• [EXERCISE OBJECTIVE] Copy out every line exactly, passing over the pictures.

• [DATA EXCERPT]
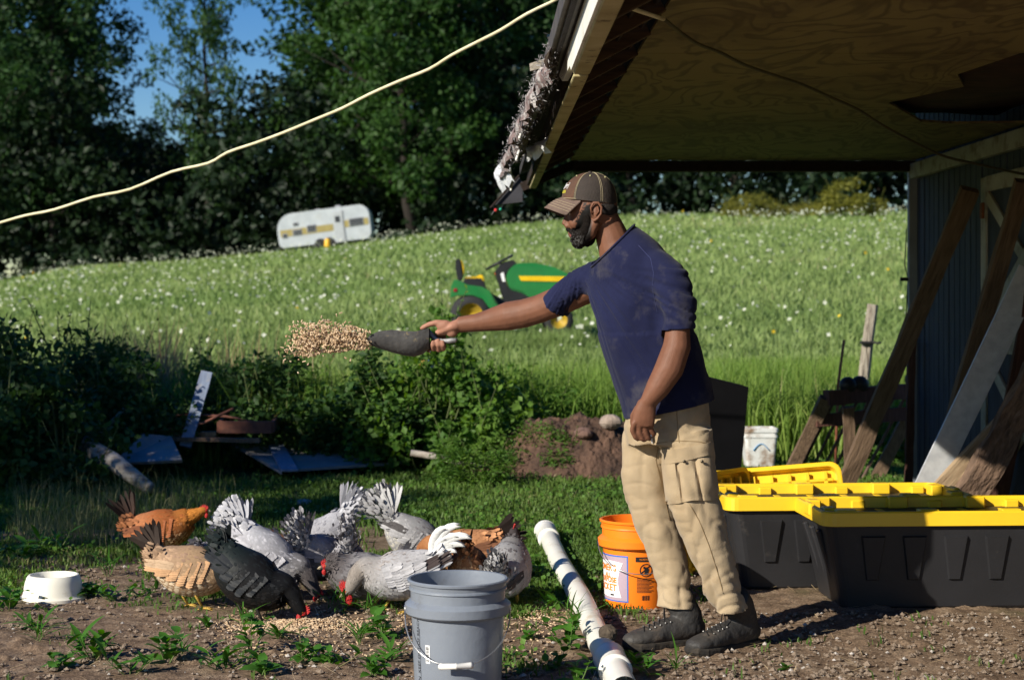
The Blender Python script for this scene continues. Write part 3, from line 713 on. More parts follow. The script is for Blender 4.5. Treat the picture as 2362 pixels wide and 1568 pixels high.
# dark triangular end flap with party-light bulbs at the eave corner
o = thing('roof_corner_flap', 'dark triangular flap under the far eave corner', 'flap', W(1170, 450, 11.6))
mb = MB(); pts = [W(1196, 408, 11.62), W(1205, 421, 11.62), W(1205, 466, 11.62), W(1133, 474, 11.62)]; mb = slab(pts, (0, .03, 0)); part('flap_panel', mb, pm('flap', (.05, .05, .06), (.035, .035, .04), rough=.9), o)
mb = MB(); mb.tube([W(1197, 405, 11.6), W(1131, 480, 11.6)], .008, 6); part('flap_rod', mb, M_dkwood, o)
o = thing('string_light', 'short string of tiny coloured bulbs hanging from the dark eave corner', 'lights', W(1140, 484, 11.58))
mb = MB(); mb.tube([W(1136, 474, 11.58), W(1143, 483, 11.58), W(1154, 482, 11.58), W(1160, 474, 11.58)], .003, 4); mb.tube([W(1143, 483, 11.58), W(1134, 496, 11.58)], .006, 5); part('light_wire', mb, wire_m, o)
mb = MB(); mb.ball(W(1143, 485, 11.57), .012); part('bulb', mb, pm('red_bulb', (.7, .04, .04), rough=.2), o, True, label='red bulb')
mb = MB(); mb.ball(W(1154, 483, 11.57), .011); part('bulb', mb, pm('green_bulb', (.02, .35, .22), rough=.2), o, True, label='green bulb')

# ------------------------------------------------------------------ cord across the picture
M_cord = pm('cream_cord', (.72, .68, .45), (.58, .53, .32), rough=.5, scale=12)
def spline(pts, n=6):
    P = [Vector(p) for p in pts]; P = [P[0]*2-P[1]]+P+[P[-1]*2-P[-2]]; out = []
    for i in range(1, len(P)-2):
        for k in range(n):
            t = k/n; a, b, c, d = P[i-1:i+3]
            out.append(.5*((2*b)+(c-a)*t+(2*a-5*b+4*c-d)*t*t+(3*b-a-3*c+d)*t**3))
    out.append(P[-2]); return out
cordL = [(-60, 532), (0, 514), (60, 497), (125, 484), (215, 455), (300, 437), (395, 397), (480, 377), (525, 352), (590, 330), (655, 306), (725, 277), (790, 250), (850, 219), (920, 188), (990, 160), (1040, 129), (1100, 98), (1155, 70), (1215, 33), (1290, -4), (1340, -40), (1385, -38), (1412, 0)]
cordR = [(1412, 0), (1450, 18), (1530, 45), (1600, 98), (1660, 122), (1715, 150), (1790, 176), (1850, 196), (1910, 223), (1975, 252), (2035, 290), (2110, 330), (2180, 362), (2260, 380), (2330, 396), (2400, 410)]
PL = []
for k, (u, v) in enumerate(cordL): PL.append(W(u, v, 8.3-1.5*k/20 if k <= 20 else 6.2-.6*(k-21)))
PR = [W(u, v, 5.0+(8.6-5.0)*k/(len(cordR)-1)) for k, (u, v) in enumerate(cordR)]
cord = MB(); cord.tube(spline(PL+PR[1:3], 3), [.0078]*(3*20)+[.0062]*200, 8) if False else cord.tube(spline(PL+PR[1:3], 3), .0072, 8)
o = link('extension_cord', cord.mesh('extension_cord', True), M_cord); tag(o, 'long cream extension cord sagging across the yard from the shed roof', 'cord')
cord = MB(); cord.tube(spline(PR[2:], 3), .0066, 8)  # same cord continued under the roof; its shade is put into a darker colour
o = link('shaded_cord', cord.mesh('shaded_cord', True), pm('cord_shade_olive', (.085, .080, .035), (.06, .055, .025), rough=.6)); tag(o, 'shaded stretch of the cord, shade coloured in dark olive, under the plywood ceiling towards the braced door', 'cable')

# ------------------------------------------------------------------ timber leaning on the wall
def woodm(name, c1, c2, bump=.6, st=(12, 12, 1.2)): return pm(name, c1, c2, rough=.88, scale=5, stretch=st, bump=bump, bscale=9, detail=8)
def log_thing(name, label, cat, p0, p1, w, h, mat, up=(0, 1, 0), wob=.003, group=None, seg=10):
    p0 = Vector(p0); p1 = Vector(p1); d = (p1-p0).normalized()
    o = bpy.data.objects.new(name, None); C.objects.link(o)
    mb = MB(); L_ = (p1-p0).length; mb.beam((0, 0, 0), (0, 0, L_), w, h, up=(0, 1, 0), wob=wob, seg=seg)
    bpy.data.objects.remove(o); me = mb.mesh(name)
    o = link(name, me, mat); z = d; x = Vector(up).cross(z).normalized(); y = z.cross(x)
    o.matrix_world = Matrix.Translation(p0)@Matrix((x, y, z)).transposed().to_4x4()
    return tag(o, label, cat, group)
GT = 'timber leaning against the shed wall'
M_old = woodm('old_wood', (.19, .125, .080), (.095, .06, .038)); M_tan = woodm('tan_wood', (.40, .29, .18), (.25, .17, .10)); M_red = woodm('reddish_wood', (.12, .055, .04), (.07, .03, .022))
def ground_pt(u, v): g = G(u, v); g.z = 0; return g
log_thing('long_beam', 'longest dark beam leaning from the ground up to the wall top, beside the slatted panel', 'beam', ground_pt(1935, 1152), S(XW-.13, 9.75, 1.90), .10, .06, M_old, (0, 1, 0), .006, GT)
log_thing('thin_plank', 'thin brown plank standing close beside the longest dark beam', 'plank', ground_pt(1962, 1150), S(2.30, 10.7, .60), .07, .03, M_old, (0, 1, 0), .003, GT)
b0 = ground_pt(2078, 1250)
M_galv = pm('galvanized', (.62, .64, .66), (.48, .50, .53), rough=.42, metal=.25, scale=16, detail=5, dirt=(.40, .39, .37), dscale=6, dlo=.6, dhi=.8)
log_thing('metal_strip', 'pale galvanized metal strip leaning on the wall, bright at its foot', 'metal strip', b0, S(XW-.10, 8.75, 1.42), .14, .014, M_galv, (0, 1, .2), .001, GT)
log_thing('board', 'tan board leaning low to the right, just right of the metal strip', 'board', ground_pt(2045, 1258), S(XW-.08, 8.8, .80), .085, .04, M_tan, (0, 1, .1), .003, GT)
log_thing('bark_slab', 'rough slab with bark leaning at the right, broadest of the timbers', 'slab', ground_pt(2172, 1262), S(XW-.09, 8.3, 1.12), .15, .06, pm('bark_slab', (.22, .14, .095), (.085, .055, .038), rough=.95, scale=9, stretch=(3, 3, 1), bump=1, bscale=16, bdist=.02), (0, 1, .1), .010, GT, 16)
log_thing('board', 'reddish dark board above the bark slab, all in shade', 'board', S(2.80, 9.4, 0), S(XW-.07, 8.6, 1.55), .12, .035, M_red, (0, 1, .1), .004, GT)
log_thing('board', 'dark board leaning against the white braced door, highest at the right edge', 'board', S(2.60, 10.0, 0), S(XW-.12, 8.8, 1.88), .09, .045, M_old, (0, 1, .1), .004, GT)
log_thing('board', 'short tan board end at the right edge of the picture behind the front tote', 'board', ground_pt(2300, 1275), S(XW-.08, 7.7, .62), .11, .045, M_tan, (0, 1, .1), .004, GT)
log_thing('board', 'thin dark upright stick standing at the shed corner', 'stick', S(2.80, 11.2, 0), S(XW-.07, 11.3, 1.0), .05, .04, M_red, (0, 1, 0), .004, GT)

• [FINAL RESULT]
The Blender Python script for this scene continues. Write part 3, from line 713 on. More parts follow. The script is for Blender 4.5. Treat the picture as 2362 pixels wide and 1568 pixels high.
# dark triangular end flap with party-light bulbs at the eave corner
o = thing('roof_corner_flap', 'dark triangular flap under the far eave corner', 'flap', W(1170, 450, 11.6))
mb = MB(); pts = [W(1196, 408, 11.62), W(1205, 421, 11.62), W(1205, 466, 11.62), W(1133, 474, 11.62)]; mb = slab(pts, (0, .03, 0)); part('flap_panel', mb, pm('flap', (.05, .05, .06), (.035, .035, .04), rough=.9), o)
mb = MB(); mb.tube([W(1197, 405, 11.6), W(1131, 480, 11.6)], .008, 6); part('flap_rod', mb, M_dkwood, o)
o = thing('string_light', 'short string of tiny coloured bulbs hanging from the dark eave corner', 'lights', W(1140, 484, 11.58))
mb = MB(); mb.tube([W(1136, 474, 11.58), W(1143, 483, 11.58), W(1154, 482, 11.58), W(1160, 474, 11.58)], .003, 4); mb.tube([W(1143, 483, 11.58), W(1134, 496, 11.58)], .006, 5); part('light_wire', mb, wire_m, o)
mb = MB(); mb.ball(W(1143, 485, 11.57), .012); part('bulb', mb, pm('red_bulb', (.7, .04, .04), rough=.2), o, True, label='red bulb')
mb = MB(); mb.ball(W(1154, 483, 11.57), .011); part('bulb', mb, pm('green_bulb', (.02, .35, .22), rough=.2), o, True, label='green bulb')

# ------------------------------------------------------------------ cord across the picture
M_cord = pm('cream_cord', (.72, .68, .45), (.58, .53, .32), rough=.5, scale=12)
def spline(pts, n=6):
    P = [Vector(p) for p in pts]; P = [P[0]*2-P[1]]+P+[P[-1]*2-P[-2]]; out = []
    for i in range(1, len(P)-2):
        for k in range(n):
            t = k/n; a, b, c, d = P[i-1:i+3]
            out.append(.5*((2*b)+(c-a)*t+(2*a-5*b+4*c-d)*t*t+(3*b-a-3*c+d)*t**3))
    out.append(P[-2]); return out
cordL = [(-60, 532), (0, 514), (60, 497), (125, 484), (215, 455), (300, 437), (395, 397), (480, 377), (525, 352), (590, 330), (655, 306), (725, 277), (790, 250), (850, 219), (920, 188), (990, 160), (1040, 129), (1100, 98), (1155, 70), (1215, 33), (1290, -4), (1340, -40), (1385, -38), (1412, 0)]
cordR = [(1412, 0), (1450, 18), (1530, 45), (1600, 98), (1660, 122), (1715, 150), (1790, 176), (1850, 196), (1910, 223), (1975, 252), (2035, 290), (2110, 330), (2180, 362), (2260, 380), (2330, 396), (2400, 410)]
PL = []
for k, (u, v) in enumerate(cordL): PL.append(W(u, v, 8.3-1.5*k/20 if k <= 20 else 6.2-.6*(k-21)))
PR = [W(u, v, 5.0+(8.6-5.0)*k/(len(cordR)-1)) for k, (u, v) in enumerate(cordR)]
cord = MB(); cord.tube(spline(PL+PR[1:3], 3), [.0078]*(3*20)+[.0062]*200, 8) if False else cord.tube(spline(PL+PR[1:3], 3), .0072, 8)
o = link('extension_cord', cord.mesh('extension_cord', True), M_cord); tag(o, 'long cream extension cord sagging across the yard from the shed roof', 'cord')
cord = MB(); cord.tube(spline(PR[2:], 3), .0066, 8)  # same cord continued under the roof; its shade is put into a darker colour
o = link('shaded_cord', cord.mesh('shaded_cord', True), pm('cord_shade_olive', (.085, .080, .035), (.06, .055, .025), rough=.6)); tag(o, 'shaded stretch of the cord, shade coloured in dark olive, under the plywood ceiling towards the braced door', 'cable')

# ------------------------------------------------------------------ timber leaning on the wall
def woodm(name, c1, c2, bump=.6, st=(12, 12, 1.2)): return pm(name, c1, c2, rough=.88, scale=5, stretch=st, bump=bump, bscale=9, detail=8)
def log_thing(name, label, cat, p0, p1, w, h, mat, up=(0, 1, 0), wob=.003, group=None, seg=10):
    p0 = Vector(p0); p1 = Vector(p1); d = (p1-p0).normalized()
    o = bpy.data.objects.new(name, None); C.objects.link(o)
    mb = MB(); L_ = (p1-p0).length; mb.beam((0, 0, 0), (0, 0, L_), w, h, up=(0, 1, 0), wob=wob, seg=seg)
    bpy.data.objects.remove(o); me = mb.mesh(name)
    o = link(name, me, mat); z = d; x = Vector(up).cross(z).normalized(); y = z.cross(x)
    o.matrix_world = Matrix.Translation(p0)@Matrix((x, y, z)).transposed().to_4x4()
    return tag(o, label, cat, group)
GT = 'timber leaning against the shed wall'
M_old = woodm('old_wood', (.19, .125, .080), (.095, .06, .038)); M_tan = woodm('tan_wood', (.40, .29, .18), (.25, .17, .10)); M_red = woodm('reddish_wood', (.12, .055, .04), (.07, .03, .022))
def ground_pt(u, v): g = G(u, v); g.z = 0; return g
log_thing('long_beam', 'longest dark beam leaning from the ground up to the wall top, beside the slatted panel', 'beam', ground_pt(1935, 1152), S(XW-.13, 9.75, 1.90), .10, .06, M_old, (0, 1, 0), .006, GT)
log_thing('thin_plank', 'thin brown plank standing close beside the longest dark beam', 'plank', ground_pt(1962, 1150), S(2.30, 10.7, .60), .07, .03, M_old, (0, 1, 0), .003, GT)
b0 = ground_pt(2078, 1250)
M_galv = pm('galvanized', (.62, .64, .66), (.48, .50, .53), rough=.42, metal=.25, scale=16, detail=5, dirt=(.40, .39, .37), dscale=6, dlo=.6, dhi=.8)
log_thing('metal_strip', 'pale galvanized metal strip leaning on the wall, bright at its foot', 'metal strip', b0, S(XW-.10, 8.75, 1.42), .14, .014, M_galv, (0, 1, .2), .001, GT)
log_thing('board', 'tan board leaning low to the right, just right of the metal strip', 'board', ground_pt(2045, 1258), S(XW-.08, 8.8, .80), .085, .04, M_tan, (0, 1, .1), .003, GT)
log_thing('bark_slab', 'rough slab with bark leaning at the right, broadest of the timbers', 'slab', ground_pt(2172, 1262), S(XW-.09, 8.3, 1.12), .15, .06, pm('bark_slab', (.22, .14, .095), (.085, .055, .038), rough=.95, scale=9, stretch=(3, 3, 1), bump=1, bscale=16, bdist=.02), (0, 1, .1), .010, GT, 16)
log_thing('board', 'reddish dark board above the bark slab, all in shade', 'board', S(2.80, 9.4, 0), S(XW-.07, 8.6, 1.55), .12, .035, M_red, (0, 1, .1), .004, GT)
log_thing('board', 'dark board leaning against the white braced door, highest at the right edge', 'board', S(2.60, 10.0, 0), S(XW-.12, 8.8, 1.88), .09, .045, M_old, (0, 1, .1), .004, GT)
log_thing('board', 'short tan board end at the right edge of the picture behind the front tote', 'board', ground_pt(2300, 1275), S(XW-.08, 7.7, .62), .11, .045, M_tan, (0, 1, .1), .004, GT)
log_thing('board', 'thin dark upright stick standing at the shed corner', 'stick', S(2.80, 11.2, 0), S(XW-.07, 11.3, 1.0), .05, .04, M_red, (0, 1, 0), .004, GT)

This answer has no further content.